• Required work:
Your task is to print all of the material verbatim.

• Given information:
/---

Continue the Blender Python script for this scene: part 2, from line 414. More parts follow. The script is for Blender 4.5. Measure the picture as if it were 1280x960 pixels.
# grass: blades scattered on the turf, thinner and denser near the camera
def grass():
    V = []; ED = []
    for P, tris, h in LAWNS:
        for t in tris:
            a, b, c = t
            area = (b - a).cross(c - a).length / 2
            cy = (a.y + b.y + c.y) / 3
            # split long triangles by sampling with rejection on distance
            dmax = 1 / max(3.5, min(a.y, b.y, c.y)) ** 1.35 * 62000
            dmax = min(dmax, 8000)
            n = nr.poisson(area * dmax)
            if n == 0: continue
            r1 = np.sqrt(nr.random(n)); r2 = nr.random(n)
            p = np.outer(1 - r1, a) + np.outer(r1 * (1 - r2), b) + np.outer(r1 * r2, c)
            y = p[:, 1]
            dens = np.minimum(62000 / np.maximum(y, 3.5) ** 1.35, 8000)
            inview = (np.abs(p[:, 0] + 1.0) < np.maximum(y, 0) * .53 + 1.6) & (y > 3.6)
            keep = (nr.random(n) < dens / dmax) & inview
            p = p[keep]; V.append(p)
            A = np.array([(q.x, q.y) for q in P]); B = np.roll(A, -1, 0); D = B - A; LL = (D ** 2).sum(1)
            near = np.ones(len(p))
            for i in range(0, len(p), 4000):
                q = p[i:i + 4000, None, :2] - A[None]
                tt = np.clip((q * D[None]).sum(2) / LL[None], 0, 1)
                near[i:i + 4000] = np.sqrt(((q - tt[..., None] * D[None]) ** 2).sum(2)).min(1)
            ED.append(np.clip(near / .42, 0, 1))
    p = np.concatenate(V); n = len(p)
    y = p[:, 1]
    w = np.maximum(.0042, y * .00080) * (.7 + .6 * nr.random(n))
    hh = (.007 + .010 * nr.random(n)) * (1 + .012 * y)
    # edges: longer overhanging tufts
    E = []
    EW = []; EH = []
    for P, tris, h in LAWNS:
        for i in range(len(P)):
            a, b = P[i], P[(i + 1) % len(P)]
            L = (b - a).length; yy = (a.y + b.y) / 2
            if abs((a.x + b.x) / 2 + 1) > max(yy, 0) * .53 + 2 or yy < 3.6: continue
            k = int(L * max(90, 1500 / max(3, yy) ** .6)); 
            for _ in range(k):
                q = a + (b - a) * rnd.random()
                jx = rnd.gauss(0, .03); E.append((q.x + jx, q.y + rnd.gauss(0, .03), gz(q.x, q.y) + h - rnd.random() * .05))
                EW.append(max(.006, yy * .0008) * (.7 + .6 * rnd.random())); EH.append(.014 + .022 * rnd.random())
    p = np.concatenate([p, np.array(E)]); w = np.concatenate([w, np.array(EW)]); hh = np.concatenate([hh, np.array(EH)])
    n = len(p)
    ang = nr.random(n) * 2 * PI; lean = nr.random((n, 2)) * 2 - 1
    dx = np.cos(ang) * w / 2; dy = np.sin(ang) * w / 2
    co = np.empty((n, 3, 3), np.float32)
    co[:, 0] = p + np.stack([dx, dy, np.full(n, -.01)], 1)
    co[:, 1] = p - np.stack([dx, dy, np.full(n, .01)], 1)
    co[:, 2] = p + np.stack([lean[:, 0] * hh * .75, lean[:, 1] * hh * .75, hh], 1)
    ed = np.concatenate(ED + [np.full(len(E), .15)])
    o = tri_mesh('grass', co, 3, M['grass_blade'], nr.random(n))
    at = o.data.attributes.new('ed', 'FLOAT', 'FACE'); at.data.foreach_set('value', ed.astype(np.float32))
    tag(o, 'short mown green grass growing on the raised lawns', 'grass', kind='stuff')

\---

• Solution to the problem:
Continue the Blender Python script for this scene: part 2, from line 414. More parts follow. The script is for Blender 4.5. Measure the picture as if it were 1280x960 pixels.
# grass: blades scattered on the turf, thinner and denser near the camera
def grass():
    V = []; ED = []
    for P, tris, h in LAWNS:
        for t in tris:
            a, b, c = t
            area = (b - a).cross(c - a).length / 2
            cy = (a.y + b.y + c.y) / 3
            # split long triangles by sampling with rejection on distance
            dmax = 1 / max(3.5, min(a.y, b.y, c.y)) ** 1.35 * 62000
            dmax = min(dmax, 8000)
            n = nr.poisson(area * dmax)
            if n == 0: continue
            r1 = np.sqrt(nr.random(n)); r2 = nr.random(n)
            p = np.outer(1 - r1, a) + np.outer(r1 * (1 - r2), b) + np.outer(r1 * r2, c)
            y = p[:, 1]
            dens = np.minimum(62000 / np.maximum(y, 3.5) ** 1.35, 8000)
            inview = (np.abs(p[:, 0] + 1.0) < np.maximum(y, 0) * .53 + 1.6) & (y > 3.6)
            keep = (nr.random(n) < dens / dmax) & inview
            p = p[keep]; V.append(p)
            A = np.array([(q.x, q.y) for q in P]); B = np.roll(A, -1, 0); D = B - A; LL = (D ** 2).sum(1)
            near = np.ones(len(p))
            for i in range(0, len(p), 4000):
                q = p[i:i + 4000, None, :2] - A[None]
                tt = np.clip((q * D[None]).sum(2) / LL[None], 0, 1)
                near[i:i + 4000] = np.sqrt(((q - tt[..., None] * D[None]) ** 2).sum(2)).min(1)
            ED.append(np.clip(near / .42, 0, 1))
    p = np.concatenate(V); n = len(p)
    y = p[:, 1]
    w = np.maximum(.0042, y * .00080) * (.7 + .6 * nr.random(n))
    hh = (.007 + .010 * nr.random(n)) * (1 + .012 * y)
    # edges: longer overhanging tufts
    E = []
    EW = []; EH = []
    for P, tris, h in LAWNS:
        for i in range(len(P)):
            a, b = P[i], P[(i + 1) % len(P)]
            L = (b - a).length; yy = (a.y + b.y) / 2
            if abs((a.x + b.x) / 2 + 1) > max(yy, 0) * .53 + 2 or yy < 3.6: continue
            k = int(L * max(90, 1500 / max(3, yy) ** .6)); 
            for _ in range(k):
                q = a + (b - a) * rnd.random()
                jx = rnd.gauss(0, .03); E.append((q.x + jx, q.y + rnd.gauss(0, .03), gz(q.x, q.y) + h - rnd.random() * .05))
                EW.append(max(.006, yy * .0008) * (.7 + .6 * rnd.random())); EH.append(.014 + .022 * rnd.random())
    p = np.concatenate([p, np.array(E)]); w = np.concatenate([w, np.array(EW)]); hh = np.concatenate([hh, np.array(EH)])
    n = len(p)
    ang = nr.random(n) * 2 * PI; lean = nr.random((n, 2)) * 2 - 1
    dx = np.cos(ang) * w / 2; dy = np.sin(ang) * w / 2
    co = np.empty((n, 3, 3), np.float32)
    co[:, 0] = p + np.stack([dx, dy, np.full(n, -.01)], 1)
    co[:, 1] = p - np.stack([dx, dy, np.full(n, .01)], 1)
    co[:, 2] = p + np.stack([lean[:, 0] * hh * .75, lean[:, 1] * hh * .75, hh], 1)
    ed = np.concatenate(ED + [np.full(len(E), .15)])
    o = tri_mesh('grass', co, 3, M['grass_blade'], nr.random(n))
    at = o.data.attributes.new('ed', 'FLOAT', 'FACE'); at.data.foreach_set('value', ed.astype(np.float32))
    tag(o, 'short mown green grass growing on the raised lawns', 'grass', kind='stuff')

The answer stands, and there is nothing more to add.